GURPS Extra-Lite Finalized

I just uploaded what should be the final version of GURPS Extra-Lite. Other than the font and some formatting, the only thing that changed was that I finally made it compliant with Steve Jackson Games’ Online Policy for fan-made websites and game aids.

It used to say this:

The material presented here is my original creation, intended for use with the GURPS system from Steve Jackson Games. This material is not official and is not endorsed by Steve Jackson Games.

But in re-reading their policy several times we realized that was meant only for fan sites (which is why it remains on the Web version of Extra-Lite, and has been added to my Munchkin compatibility chart). Instead they want this for game aids:

GURPS is a trademark of Steve Jackson Games, and its rules and art are copyrighted by Steve Jackson Games. All rights are reserved by Steve Jackson Games. This game aid is the original creation of Frank Wilcox, Jr (fewilcox) and is released for free distribution, and not for resale, under the permissions granted in the Steve Jackson Games Online Policy.

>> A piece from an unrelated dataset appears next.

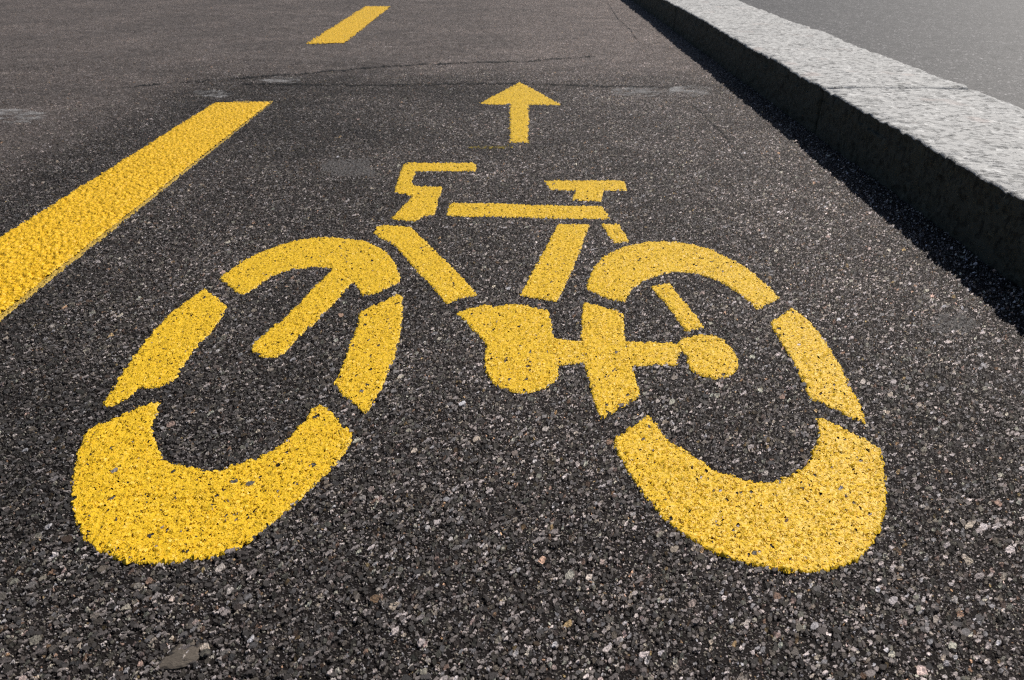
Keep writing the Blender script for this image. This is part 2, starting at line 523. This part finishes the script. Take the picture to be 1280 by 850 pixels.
saddle = c6([(598, 27, 1), (1100, 30, 1), (1118, 92, 1), (975, 92, 1), (950, 158, 1), (775, 152, 1), (800, 92, 1), (640, 88, 1)])
seat_tube = c6([(688, 302, 1), (882, 302, 1), (800, 530), (705, 740), (680, 784, 1), (580, 770), (452, 748, 1)])
stay_top = c6([(958, 303, 1), (1065, 303, 1), (1130, 410, 1), (1040, 420, 1)])
stay_low = c8([(425, 312, 1), (525, 292, 1), (640, 430), (735, 547, 1), (625, 567, 1), (530, 430)])
rear_arc = c8([(62, 330, 1), (85, 240), (130, 170), (200, 120), (280, 85), (380, 62), (500, 56), (620, 65), (730, 90), (850, 140), (960, 200), (1060, 280),
               (1160, 377, 1), (1100, 410), (1040, 444, 1), (960, 375), (860, 305), (760, 260), (680, 240), (580, 228), (480, 245), (400, 275), (330, 320),
               (300, 355), (270, 403, 1), (170, 375)])
rear_right = c10([(235, 73, 1), (105, 160, 1), (180, 280), (250, 400), (310, 520), (345, 605, 1), (450, 650), (560, 705), (668, 760, 1), (640, 660),
                  (580, 545), (520, 420), (440, 290), (350, 165)])
rear_bottom = c9([(210, 73, 1), (130, 125), (55, 177, 1), (100, 270), (180, 385), (260, 490), (350, 570), (460, 640), (600, 700), (760, 730), (900, 742),
                  (1020, 725), (1120, 680), (1190, 590), (1225, 490), (1230, 380), (1215, 260), (1190, 200), (1080, 140), (1010, 105), (940, 76, 1),
                  (945, 140), (930, 215), (875, 300), (820, 335), (750, 358), (640, 350), (560, 330), (480, 300), (420, 260), (350, 210), (290, 180), (250, 120)])
rear_left = c7([(570, 63, 1), (650, 80), (735, 108, 1), (745, 225), (770, 330), (808, 450, 1), (735, 500), (645, 552, 1), (615, 480), (600, 400), (575, 322), (564, 222), (562, 140)])
chainring = c7([(35, 105, 1), (160, 72), (190, 82, 1), (290, 70), (420, 95, 1), (432, 150), (442, 210, 1), (465, 325, 1), (455, 380), (420, 415), (350, 438),
                (280, 438), (215, 415), (170, 370), (155, 310), (164, 240, 1), (110, 180)])
crank_arm = c7([(430, 205, 1), (480, 218), (565, 222), (745, 226), (850, 230), (965, 236, 1), (985, 262, 1), (965, 290), (962, 326, 1), (850, 325), (770, 330),
                (650, 325), (520, 318), (455, 328, 1)])
pedal = c7([(965, 236, 1), (1000, 210), (1060, 200), (1130, 208), (1190, 255), (1218, 310), (1210, 350), (1160, 378), (1100, 380), (1040, 355), (1008, 318), (1005, 288), (983, 263, 1)])

px0, py0 = at(600, 440)
bike = empty('bicycle_marking', (px0, py0, 0))
tag(bike, 'large yellow bicycle symbol stencilled on the asphalt, worn through to stones in spots', 'road marking')
fw = film('front_wheel', [front_bottom], PN, bike)
for p in (front_arc, front_left, front_right): film('wheel_segment', [p], PN, fw)
film('fork', [fork], PN, bike)
film('handlebar', [handlebar], PN, bike)
film('down_tube', [down_tube], PN, bike)
film('top_tube', [top_tube], PN, bike)
film('saddle', [saddle], PN, bike)
film('seat_tube', [seat_tube], PN, bike)
film('seat_stay', [stay_top], PN, bike)
film('seat_stay', [stay_low], PN, bike)
film('chainring', [chainring], PN, bike)
rw = film('rear_wheel', [rear_bottom], PN, bike)
for p in (rear_left, rear_arc, rear_right): film('wheel_segment', [p], PN, rw)
film('crank_arm', [crank_arm], PN, bike)
film('pedal', [pedal], PN, bike)

ar = lambda p: spline(crop(580, 90, 7.729, p))
px0, py0 = at(649, 140)
arrow = empty('arrow_marking', (px0, py0, 0))
tag(arrow, 'small yellow arrow painted ahead of the bicycle symbol, pointing up the lane', 'road marking')
film('arrow_head', [ar([(535, 96, 1), (935, 312, 1), (880, 318), (628, 313), (440, 313), (140, 308, 1)])], PN, arrow, 0.0035)
film('arrow_shaft', [ar([(445, 308, 1), (628, 308, 1), (618, 682, 1), (445, 682, 1)])], PN, arrow, 0.0035)

LN = [M_LINE_N, M_LINE_F]
d1 = spline([(270, 128.5, 1), (338, 128.5, 1), (0, 392, 1), (-264, 600, 1), (-474, 600, 1), (0, 299, 1)])
dash = film('lane_dash', [d1], LN, ragged=0.0014)
uc = spline([(268, 126.5, 1), (343, 126.5, 1), (0, 401, 1), (-264, 612, 1), (-264, 598, 1), (0, 390, 1), (336, 129, 1)])
film('undercoat', [uc], [M_UNDER, M_UNDER], dash, 0.0016)
tag(dash, 'long wide yellow lane dash of thick lumpy paint left of the bicycle symbol', 'lane line', 'yellow dashes of the lane line')
d2 = spline([(383.5, 55, 1), (430.5, 54, 1), (488.5, 8, 1), (457, 8, 1)])
tag(film('lane_dash', [d2], LN, ragged=0.007), 'short distant yellow lane dash near the top edge, beyond the cracked seam', 'lane line', 'yellow dashes of the lane line')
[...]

They’ll also allow you to use most of their art as long as you follow their Online Policy. So if you ever see a game aid or other fan-work for any SJ game that doesn’t have one of the above disclaimers, send the author that link. Whereas some companies are really stingy with their IPs and actively discourage fan works (I would literally be in violation of Pokémon’s online policy if I were to even link you to it), SJG welcomes them, so the least we can do is give them their due credit.